Ansias de una Iglesia que acompañe

Late en la emocionalidad de los católicos la urgencia de ajustes que revitalicen su pertenencia eclesial. Es patente un malestar por un desempeño pastoral que es percibido cada vez más alejado de la vida ordinaria de los fieles. Pero esta constatación puede impedirnos ver como germina la semilla de mostaza de la que nos habló Jesús. Se da entre los católicos un hondo deseo de una Iglesia que acompañe. Se dan, por cierto, experiencias de acompañamiento cercano, comprensivo, paciente, dialogante y efectivamente orientador. Germina y brota algo nuevo.

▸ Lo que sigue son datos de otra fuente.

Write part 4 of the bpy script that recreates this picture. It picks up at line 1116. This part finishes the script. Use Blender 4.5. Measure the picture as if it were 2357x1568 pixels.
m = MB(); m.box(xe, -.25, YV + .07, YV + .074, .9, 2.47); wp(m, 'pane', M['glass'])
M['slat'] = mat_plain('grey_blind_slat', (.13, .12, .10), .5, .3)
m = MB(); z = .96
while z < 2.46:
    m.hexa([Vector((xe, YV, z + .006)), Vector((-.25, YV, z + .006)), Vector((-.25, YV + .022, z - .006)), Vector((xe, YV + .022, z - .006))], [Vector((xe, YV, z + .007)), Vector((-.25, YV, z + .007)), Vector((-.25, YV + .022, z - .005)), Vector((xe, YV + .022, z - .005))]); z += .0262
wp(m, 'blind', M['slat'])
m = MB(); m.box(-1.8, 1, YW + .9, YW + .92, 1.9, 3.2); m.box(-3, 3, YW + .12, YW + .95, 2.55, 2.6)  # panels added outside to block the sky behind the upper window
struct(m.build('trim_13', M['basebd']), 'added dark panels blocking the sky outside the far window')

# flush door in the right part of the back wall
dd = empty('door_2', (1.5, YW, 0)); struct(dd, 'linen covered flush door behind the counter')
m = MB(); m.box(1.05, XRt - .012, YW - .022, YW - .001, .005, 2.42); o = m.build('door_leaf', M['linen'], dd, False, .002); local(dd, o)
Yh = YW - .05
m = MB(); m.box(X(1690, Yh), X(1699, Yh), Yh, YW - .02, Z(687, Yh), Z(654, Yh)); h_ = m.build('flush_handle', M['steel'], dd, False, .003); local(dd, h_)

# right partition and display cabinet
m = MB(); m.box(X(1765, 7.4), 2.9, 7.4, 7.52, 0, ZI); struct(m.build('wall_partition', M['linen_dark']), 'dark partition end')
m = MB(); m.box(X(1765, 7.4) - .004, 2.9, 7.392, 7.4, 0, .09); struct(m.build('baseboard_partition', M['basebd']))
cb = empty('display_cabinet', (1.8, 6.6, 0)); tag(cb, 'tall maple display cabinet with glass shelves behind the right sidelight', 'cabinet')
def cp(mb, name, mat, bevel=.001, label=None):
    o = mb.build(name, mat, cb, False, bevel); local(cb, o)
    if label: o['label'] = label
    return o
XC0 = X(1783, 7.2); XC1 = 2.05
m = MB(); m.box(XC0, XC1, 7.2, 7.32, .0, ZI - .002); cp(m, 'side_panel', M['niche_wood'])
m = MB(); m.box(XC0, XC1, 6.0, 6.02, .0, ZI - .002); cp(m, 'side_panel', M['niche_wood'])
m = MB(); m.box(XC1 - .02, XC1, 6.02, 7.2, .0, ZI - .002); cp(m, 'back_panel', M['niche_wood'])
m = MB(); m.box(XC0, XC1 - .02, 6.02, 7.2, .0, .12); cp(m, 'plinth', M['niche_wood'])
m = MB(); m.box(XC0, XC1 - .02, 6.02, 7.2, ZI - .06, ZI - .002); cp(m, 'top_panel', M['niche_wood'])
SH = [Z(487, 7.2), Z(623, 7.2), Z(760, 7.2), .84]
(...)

Apartando los escándalos por los abusos que nos estremecen, dejando por un momento de lado las lamentaciones habituales acerca de la Iglesia, debemos reconocer que todos por parejo, independientemente de las creencias propias, experimentamos transformaciones culturales gigantescas que no hemos podido integrar bien. Las mutaciones de la religiosidad son equivalentes a las del tiempo eje, esos siglos antes y después de Cristo en que surgieron las grandes religiones monoteístas. Hoy los creyentes buscan por su cuenta, quieren ser protagonistas de sus vidas, necesitan argumentos, consejos, compañía cálida y comprensiva para salir adelante, pero no quieren ser adoctrinados.

Hay desorientación sin duda, y no servirá cualquier enseñanza. No porque un aprendizaje haya sido útil en el pasado, lo será tal cual en el presente. Pero también se advierten señales de esperanza. Estamos en camino. Lo antiguo convive con lo nuevo, van juntos cristianos tradicionales y progresistas, y dentro de cada uno de ellos se dan procesos de cierre y de apertura. Una religión milenaria vivida por pueblos concretos toma tiempo en adaptarse a las épocas y en nutrir de humanidad las culturas. La Iglesia “acompañante” recibió un espaldarazo en el Vaticano II, hace 45 años. Es grande la tentación de volver a antes de uno de los concilios más innovadores de la historia de la Iglesia. No faltan los ejemplos lamentables de involución. Pero, paralelamente, se va fortaleciendo un catolicismo más humano, horizontal, integrador… una Iglesia que acompaña.

Vemos señales de esperanza. Menciono dos: en la espiritualidad y en la moral. Un avance considerable es el reemplazo de la “dirección” espiritual por el “acompañamiento”. En la dirección espiritual es el director quien desempeña un rol activo. El dirigido, en cambio, se comporta como un infante. Necesita que le digan qué hacer. La dependencia que se crea entre ellos dificulta al dirigido llegar a ser adulto en la fe y, en el peor de los casos, lo deja expuesto a los caprichos de su director. En el régimen del acompañamiento, por el contrario, el protagonista es el acompañado y el acompañante juega un rol auxiliar. Este debe capacitar a su acompañado para introducirse personalmente en el Misterio de un Dios que le hará cada vez más libre, más adulto y menos dependiente.

En el campo moral ocurre parecido. En materia de moral social la Iglesia enseña principios, pero deja espacio a la libertad. Esta manera de proponer la moral, desarrollada extraordinariamente por el catolicismo social desde León XIII hasta Benedicto XVI, ha hecho respetable al magisterio en esta área. En este campo se plantea a los católicos la antiquísima obligación de observar la norma mediante un cumplimiento en conciencia. En materia de moral sexual, en cambio, la mayoría de los fieles tiene la impresión de que el Magisterio impone ajustarse a lo establecido sin necesidad de discernir nada. Es señal de esperanza, por esto mismo, que muchos católicos se den hoy el trabajo de discernir las vías -tremendamente complejas- del mejor ejercicio de su sexualidad, en conciencia y con suma responsabilidad. Es muy prometedor que haya padres y madres, educadores, sacerdotes y religiosas que, para enseñar el bien y el mal, adiestren a los niños en el arte de tomar decisiones, les transmitan los criterios del Evangelio, de la tradición de la Iglesia, de la cultura a la que pertenecen y de las ciencias modernas, y sobre todo, que los acompañen en su aprendizaje, que no se escandalicen con sus caídas y que los animen a seguir probando sin temor a equivocarse.

Las ansias de cambio en la Iglesia son muchas y puede que tomen años en concretarse. Pero lo que ha comenzado, el acompañamiento, el caminar con, junto a quien de veras se quiere, es el horizonte que debe animar las transformaciones. Hay razones para la movilización. Y esperanza de cambios importantes.